Hidden behind massive ships at the Maritime Museum of San Diego, a Hawaiian flag flutters above a 61-foot double canoe lashed together with six miles of cords — the Hōkūle’a.
Three large oars and two sails sprout from the ship. Piled below the front sail are rocks from the Hawaiian islands and bundles of sage — gifts to offer spiritual protection.
Wooden guardians lashed to the back watch over the crew. When they are in Hawaii, Captain Bruce Blakenfeld said, they remove them — they don’t need the added protection when their home waters surround them.
Hōkūle’a models after ancient Polynesian vessels.
“When we were young, there were no canoes like this. They were just stories,” Blakenfeld said.
He’s sailed the boat for over 45 years.
“All of this was created at a time in Hawaii when the culture, the Hawaiian culture, was still at a low point,” Blankenfeld said. “The Hawaiian culture had just been relegated to past tense.”
The builders brought the voyaging canoe out of history books and back onto the waves in 1975, during what was known as the Hawaiian Renaissance.
Alongside the resurgence of hula dance and slack key music, voyaging once again became a way of recapturing a tradition erased by colonizers.

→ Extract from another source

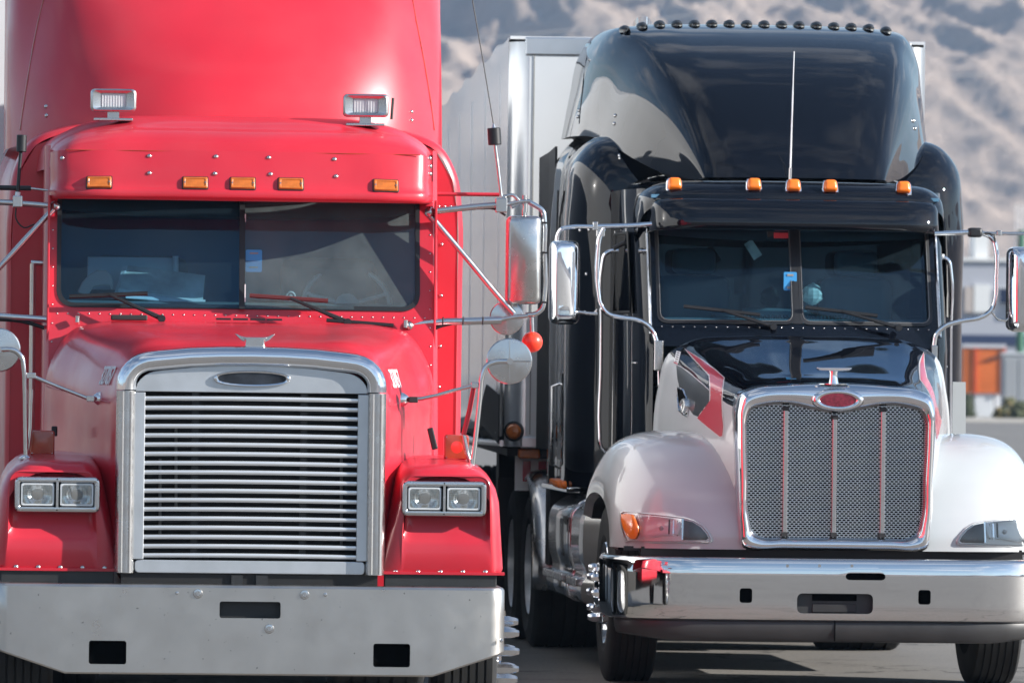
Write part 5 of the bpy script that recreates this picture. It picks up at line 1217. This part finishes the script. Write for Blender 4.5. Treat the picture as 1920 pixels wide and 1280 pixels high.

“When all of us who had been educated in a Western model thought about learning 200 stars and guiding a canoe across a vast expanse of 2,500 miles — guided by the stars, the ocean swells, seabirds and everything like that — we basically looked at each other and said, ‘Yeah, I don't think so,” Blankfeld remembered. “It was like something, in our minds, so impossible.”
But 200,000 miles later, they’re still going. The Hōkūle’a even completed a four-year voyage around the world in 2017, skirting around pirates in the Indian Ocean and weathering storms off the Cape of Good Hope.
Their mission is bigger than just logging miles. They share to keep the ancient knowledge alive.
Names of crew members who have died cover the sides of the boat. Among them is Eddie Aikau, a famous surfer who died trying to swim for help after the boat flipped over in 1978. Many others were elders.
“It's just a matter of hanging out long enough to help teach for the next generation,” Blankenfeld said.
The ten-person crew navigates using the same methods as their ancestors, who crossed the ocean centuries before Columbus.
The boat’s sides are marked with lines to determine the angle of the stars. Everything from the shapes of the clouds and waves to the seaweed below help them navigate.
San Diego is their last stop on their most recent trip — down the west coast from Alaska — before returning to Hawaii.
They plan to ship the boat back to Honolulu before sailing it to Maui, where they hope to show aloha to crew members who are still recovering from the wildfires.